▸ **EXERCISE AIM**
Extract all lines from the data beneath that include the word "scene".

▸ **RECORDED DATA**
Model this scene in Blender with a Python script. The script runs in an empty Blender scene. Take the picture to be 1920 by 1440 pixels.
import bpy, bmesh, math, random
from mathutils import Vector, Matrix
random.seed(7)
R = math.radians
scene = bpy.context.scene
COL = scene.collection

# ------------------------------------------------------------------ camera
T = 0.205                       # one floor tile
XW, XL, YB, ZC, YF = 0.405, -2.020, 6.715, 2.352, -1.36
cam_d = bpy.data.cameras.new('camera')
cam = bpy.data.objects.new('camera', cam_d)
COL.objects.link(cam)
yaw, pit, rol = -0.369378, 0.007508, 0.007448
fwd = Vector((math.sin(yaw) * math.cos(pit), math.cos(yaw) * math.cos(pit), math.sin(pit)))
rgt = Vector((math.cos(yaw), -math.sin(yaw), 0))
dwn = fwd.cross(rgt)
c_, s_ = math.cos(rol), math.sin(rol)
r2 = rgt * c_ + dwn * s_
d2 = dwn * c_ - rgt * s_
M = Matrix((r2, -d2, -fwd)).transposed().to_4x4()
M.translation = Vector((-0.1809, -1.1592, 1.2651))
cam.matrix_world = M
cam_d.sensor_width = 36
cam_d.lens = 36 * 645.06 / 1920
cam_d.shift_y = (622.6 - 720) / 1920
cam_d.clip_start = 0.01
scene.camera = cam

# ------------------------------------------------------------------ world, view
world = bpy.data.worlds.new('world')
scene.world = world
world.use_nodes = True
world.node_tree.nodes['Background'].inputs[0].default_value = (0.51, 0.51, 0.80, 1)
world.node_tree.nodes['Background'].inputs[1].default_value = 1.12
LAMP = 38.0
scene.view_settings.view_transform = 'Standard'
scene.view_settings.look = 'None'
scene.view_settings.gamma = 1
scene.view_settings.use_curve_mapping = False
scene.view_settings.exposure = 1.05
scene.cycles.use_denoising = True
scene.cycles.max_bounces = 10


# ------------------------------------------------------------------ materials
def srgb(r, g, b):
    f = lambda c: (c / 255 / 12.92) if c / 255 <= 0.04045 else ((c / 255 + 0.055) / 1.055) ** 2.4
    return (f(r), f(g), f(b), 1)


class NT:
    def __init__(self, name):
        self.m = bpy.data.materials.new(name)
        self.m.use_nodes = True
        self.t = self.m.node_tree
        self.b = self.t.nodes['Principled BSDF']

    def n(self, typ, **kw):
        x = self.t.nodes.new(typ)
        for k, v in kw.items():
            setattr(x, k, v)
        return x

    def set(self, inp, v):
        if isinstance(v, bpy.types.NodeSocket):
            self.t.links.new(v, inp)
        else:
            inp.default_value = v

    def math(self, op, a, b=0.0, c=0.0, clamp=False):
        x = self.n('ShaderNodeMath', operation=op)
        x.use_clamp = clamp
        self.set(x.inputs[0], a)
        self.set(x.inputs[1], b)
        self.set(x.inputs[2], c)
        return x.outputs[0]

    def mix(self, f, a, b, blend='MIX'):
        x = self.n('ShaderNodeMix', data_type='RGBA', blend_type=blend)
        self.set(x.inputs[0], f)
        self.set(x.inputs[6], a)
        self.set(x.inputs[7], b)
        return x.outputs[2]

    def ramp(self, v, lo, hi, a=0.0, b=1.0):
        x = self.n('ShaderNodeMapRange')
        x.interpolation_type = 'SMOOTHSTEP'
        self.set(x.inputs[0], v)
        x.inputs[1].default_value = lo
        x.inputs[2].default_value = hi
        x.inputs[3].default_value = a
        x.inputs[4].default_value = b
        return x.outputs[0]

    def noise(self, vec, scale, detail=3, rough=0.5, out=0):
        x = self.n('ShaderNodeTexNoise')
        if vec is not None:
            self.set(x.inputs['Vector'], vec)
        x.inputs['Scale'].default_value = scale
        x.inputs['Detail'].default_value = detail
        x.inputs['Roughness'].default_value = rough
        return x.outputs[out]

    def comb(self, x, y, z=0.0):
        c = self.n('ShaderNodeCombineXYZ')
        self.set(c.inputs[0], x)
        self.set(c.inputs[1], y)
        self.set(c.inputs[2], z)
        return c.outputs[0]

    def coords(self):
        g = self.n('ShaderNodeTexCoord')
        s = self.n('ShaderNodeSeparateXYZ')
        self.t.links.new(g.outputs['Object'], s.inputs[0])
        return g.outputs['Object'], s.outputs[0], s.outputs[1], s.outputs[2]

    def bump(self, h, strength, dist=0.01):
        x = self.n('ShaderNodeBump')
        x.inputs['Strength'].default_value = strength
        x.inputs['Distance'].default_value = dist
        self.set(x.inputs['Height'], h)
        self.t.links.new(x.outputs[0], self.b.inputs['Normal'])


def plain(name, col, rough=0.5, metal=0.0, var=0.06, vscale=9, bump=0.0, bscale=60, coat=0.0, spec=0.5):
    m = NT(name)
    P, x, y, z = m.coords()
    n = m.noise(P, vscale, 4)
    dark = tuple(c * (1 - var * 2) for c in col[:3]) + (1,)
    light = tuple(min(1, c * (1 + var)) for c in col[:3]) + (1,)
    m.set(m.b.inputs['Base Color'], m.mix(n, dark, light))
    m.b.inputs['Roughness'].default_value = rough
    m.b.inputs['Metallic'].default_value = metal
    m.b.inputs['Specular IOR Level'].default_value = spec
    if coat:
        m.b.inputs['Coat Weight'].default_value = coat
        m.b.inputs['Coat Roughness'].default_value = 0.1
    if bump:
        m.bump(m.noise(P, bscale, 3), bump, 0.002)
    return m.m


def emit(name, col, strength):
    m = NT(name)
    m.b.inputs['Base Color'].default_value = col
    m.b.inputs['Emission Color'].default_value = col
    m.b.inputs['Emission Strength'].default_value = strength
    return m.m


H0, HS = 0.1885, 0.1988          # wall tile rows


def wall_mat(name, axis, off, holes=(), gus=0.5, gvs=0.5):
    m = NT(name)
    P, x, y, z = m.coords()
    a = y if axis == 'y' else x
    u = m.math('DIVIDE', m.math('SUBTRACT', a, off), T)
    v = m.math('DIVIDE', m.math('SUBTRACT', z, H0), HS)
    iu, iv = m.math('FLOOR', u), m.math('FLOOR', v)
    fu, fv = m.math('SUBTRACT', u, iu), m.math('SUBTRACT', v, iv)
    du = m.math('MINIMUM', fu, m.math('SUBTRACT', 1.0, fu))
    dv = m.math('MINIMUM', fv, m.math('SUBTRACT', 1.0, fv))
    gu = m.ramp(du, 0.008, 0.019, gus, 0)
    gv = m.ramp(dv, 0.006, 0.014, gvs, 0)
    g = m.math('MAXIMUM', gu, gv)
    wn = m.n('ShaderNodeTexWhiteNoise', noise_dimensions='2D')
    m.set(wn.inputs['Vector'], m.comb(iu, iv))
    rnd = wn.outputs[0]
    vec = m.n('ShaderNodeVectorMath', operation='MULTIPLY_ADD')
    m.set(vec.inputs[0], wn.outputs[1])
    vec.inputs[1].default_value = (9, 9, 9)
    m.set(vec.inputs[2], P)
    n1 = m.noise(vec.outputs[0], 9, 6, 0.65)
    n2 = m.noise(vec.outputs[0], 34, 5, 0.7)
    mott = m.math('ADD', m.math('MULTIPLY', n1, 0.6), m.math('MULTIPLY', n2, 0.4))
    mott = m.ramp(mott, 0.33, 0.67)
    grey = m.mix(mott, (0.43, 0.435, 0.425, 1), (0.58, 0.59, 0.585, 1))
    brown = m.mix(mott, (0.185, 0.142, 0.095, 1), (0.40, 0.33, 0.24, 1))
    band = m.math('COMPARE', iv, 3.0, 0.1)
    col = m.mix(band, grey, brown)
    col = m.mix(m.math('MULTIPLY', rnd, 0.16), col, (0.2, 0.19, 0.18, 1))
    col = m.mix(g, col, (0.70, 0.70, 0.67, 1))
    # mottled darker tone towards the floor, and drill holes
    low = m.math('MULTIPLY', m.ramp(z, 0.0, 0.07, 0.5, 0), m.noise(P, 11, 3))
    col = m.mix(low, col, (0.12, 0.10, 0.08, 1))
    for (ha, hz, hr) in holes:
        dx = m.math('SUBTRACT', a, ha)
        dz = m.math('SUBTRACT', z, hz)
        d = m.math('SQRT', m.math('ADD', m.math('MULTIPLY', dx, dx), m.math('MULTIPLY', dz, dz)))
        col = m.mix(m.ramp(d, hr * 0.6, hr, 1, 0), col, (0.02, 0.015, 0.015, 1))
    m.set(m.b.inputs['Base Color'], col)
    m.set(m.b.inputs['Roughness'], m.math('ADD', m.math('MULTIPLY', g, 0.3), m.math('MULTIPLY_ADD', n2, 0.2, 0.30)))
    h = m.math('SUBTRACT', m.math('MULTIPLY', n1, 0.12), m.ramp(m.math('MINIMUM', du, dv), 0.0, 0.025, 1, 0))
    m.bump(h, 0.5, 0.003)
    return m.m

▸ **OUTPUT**
Model this scene in Blender with a Python script. The script runs in an empty Blender scene. Take the picture to be 1920 by 1440 pixels.
scene = bpy.context.scene
COL = scene.collection
scene.camera = cam
scene.world = world
scene.view_settings.view_transform = 'Standard'
scene.view_settings.look = 'None'
scene.view_settings.gamma = 1
scene.view_settings.use_curve_mapping = False
scene.view_settings.exposure = 1.05
scene.cycles.use_denoising = True
scene.cycles.max_bounces = 10